Litanies: Litany of the Sacred Heart

Today, being Friday, we'll focus on the Litany of the Most Sacred Heart of Jesus. Like the Litany of St. Joseph, it was only approved for public prayer relatively late, in this case by Pope Leo XIII in 1899. This Litany is actually a composite of other litanies, primarily from the 17th century (please see the link above for more information). While virtually all litanies were forbidden from public use in 1601 (that of All Saints and of Loreto being exceptions), there was a slight loosening of this prohibition in the 19th century, during which the other approved Litanies received their approbation.

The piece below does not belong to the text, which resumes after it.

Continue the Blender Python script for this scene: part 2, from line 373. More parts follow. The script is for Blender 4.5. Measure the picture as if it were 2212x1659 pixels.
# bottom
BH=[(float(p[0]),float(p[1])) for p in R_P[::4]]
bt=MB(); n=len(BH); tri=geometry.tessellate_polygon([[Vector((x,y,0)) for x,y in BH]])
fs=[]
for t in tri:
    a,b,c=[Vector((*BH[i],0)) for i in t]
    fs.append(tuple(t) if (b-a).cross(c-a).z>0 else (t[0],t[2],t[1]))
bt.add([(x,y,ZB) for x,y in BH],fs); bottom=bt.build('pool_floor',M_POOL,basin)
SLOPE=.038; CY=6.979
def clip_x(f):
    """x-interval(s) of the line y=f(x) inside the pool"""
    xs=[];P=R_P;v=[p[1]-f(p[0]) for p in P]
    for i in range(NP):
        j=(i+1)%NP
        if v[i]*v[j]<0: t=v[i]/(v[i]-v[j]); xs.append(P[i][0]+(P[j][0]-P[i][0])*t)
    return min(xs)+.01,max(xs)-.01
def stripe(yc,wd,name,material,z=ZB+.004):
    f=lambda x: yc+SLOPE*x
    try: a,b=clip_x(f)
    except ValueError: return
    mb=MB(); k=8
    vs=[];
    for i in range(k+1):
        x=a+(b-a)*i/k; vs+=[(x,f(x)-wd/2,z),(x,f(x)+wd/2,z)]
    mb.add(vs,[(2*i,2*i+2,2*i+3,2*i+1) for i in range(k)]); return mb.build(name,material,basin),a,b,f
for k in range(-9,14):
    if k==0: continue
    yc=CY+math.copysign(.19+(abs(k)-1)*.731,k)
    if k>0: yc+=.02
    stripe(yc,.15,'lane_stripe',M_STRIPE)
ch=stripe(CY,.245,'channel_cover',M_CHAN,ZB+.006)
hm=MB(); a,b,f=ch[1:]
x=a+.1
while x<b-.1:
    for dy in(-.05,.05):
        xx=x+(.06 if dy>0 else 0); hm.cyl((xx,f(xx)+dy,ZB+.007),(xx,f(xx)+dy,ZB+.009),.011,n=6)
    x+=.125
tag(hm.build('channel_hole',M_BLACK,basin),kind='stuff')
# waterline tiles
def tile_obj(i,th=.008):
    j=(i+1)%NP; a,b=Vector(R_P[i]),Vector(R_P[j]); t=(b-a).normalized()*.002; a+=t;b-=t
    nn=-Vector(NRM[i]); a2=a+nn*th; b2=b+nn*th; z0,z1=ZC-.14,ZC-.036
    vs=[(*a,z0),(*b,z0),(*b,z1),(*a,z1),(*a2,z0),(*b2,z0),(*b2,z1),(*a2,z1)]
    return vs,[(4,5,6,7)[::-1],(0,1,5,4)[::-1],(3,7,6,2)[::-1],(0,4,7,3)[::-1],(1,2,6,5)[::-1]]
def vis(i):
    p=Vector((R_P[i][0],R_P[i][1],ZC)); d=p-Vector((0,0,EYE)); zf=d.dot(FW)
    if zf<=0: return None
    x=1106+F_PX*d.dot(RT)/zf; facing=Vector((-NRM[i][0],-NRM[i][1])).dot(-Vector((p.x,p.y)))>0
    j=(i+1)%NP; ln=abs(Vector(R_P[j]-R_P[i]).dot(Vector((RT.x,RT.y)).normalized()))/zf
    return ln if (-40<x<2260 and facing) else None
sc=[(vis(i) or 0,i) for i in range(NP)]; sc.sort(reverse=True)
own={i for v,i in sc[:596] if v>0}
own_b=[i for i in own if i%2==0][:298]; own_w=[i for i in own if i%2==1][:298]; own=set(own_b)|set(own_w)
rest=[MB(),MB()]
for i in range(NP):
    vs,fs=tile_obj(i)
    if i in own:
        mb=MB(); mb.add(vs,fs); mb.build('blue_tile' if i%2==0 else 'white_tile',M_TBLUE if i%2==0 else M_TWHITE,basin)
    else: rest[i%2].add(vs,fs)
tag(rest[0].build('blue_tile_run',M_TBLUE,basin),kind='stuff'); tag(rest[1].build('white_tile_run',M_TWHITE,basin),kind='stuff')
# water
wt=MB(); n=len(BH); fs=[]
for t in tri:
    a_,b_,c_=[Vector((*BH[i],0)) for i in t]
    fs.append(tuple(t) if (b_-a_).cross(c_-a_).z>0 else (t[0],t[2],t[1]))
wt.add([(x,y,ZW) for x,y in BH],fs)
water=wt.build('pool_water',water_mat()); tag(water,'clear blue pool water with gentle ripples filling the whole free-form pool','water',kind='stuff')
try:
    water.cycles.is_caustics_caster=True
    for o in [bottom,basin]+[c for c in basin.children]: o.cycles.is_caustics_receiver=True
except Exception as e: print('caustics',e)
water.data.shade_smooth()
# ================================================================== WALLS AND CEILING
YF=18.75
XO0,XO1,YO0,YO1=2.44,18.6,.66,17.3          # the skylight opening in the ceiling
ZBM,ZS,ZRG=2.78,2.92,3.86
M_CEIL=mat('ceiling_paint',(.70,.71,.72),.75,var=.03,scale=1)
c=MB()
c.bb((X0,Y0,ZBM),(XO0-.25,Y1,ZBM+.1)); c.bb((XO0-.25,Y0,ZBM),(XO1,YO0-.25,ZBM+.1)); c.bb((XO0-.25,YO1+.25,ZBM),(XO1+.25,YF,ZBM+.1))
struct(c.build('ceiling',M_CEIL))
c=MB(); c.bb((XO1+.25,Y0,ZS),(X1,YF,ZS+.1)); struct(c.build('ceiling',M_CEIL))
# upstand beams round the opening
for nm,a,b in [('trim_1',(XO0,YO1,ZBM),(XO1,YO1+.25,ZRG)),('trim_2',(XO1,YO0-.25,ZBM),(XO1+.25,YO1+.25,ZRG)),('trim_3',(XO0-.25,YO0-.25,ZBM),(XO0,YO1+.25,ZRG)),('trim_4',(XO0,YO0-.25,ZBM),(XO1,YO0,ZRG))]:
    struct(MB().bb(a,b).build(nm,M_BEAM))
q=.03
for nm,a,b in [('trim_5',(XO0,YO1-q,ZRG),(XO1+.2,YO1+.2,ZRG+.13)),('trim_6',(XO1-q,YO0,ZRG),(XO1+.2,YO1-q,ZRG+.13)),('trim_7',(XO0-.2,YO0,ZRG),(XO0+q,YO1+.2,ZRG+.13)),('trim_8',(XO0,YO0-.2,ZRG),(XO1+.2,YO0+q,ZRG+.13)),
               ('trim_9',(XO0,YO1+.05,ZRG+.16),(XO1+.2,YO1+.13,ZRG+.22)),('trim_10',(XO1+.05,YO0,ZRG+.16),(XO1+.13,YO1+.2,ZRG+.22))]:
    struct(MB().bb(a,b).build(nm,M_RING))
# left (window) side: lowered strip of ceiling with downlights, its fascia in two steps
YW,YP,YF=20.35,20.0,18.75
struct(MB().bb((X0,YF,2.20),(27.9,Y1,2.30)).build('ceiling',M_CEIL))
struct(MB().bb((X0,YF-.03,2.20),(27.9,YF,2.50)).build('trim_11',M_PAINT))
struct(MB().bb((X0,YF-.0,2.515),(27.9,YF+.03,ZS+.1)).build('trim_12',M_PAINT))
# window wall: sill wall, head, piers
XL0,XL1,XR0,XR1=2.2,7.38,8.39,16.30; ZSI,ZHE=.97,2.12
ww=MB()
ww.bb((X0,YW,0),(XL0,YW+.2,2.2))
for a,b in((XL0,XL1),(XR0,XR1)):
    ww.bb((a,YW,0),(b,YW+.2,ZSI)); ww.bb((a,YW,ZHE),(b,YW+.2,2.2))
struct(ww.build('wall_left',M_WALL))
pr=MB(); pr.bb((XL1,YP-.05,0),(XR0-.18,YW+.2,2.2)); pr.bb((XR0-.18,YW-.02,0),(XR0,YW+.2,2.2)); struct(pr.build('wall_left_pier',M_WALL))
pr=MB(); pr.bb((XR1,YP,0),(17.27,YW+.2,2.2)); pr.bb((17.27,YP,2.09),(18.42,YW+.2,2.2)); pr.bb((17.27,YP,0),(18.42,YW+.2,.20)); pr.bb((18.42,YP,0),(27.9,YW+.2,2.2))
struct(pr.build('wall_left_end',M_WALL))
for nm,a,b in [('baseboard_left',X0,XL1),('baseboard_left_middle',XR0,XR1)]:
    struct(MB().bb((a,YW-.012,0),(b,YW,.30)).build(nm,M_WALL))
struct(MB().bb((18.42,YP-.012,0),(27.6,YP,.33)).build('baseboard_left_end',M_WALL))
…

In structure, it is much like the other litanies which we have seen: the Kyrie, invocation of the three members of the Trinity to have mercy on us (first individually, then as a unity), the come petitions to the Heart of Jesus to have mercy upon us, followed by the invocations of the Agnus Dei. One of the notable features is that the series of petitions to the Heart of Jesus are 33 in number, reflecting the number of years which Jesus is said to have lived on earth.

Like other devotions to the Sacred Heart of Jesus (for instance the Little Office of the Sacred Heart, mentioned in an earlier post), it seems best suited for Fridays, especially the First Fridays of the month and the Solemnity of the Sacred Heart of Jesus (third Friday after Pentecost). Additionally, it is well suited to every day during the month of June, which is typically held in honor of the Sacred Heart of Jesus, and is the month in which the Solemnity of the Sacred Heart of Jesus usually falls. Like the other approved litanies, it is enriched with a partial indulgence

Thursday, October 21, 2010

Litany of the Most Precious Blood of Jesus

Thursday often devoted to the Eucharist, it seemed a good day to post on the Litany of the Most Precious Blood of Jesus, (found here). This is the last of the approved litanies to receive its approbation, which was given by Pope Bl. John XXIII in 1960 (which can be seen in AAS 52, pp. 412-13).

The structure begins and concludes like the other litanies. However, the response to the 25 petitions is "save us" (salva nos). It is noted for these petitions recalling biblical passages in the Directory of Popular Piety (no. 178).

In many ways, we can look upon this Litany as the most neglected of the six approved litanies. This might owe to its very recent approbation (which was quickly followed by a rejection in many quarters of anything traditional, leaving this rather new devotion to develop little following). While the other approved litanies are included in the Manual of Prayers published by the Midwest Theological Forum, for example, this prayer is unfortunately omitted. Fortunately, however, the U.S. bishops have seen fit to print it both in the Manual of Indulgences (translating the newest version the Enchiridion) and the book Catholic Household Blessings and Prayers.

This Litany is most suitable for every day of the month of July, which is traditionally devoted to the Precious Blood. Unfortunately, in the revised Roman Calendar, there is no longer a Feast of the Precious Blood. This is quite remarkable especially owing to the devotion to the Precious Blood which was held by Bl. John XXIII. However, this does not prevent priests from celebrating a Votive Mass of the Precious Blood. It may also be suitable for Thursdays (because of the Eucharist) or Fridays (because of the Passion). Like the other approved litanies, it is enriched with a partial indulgence.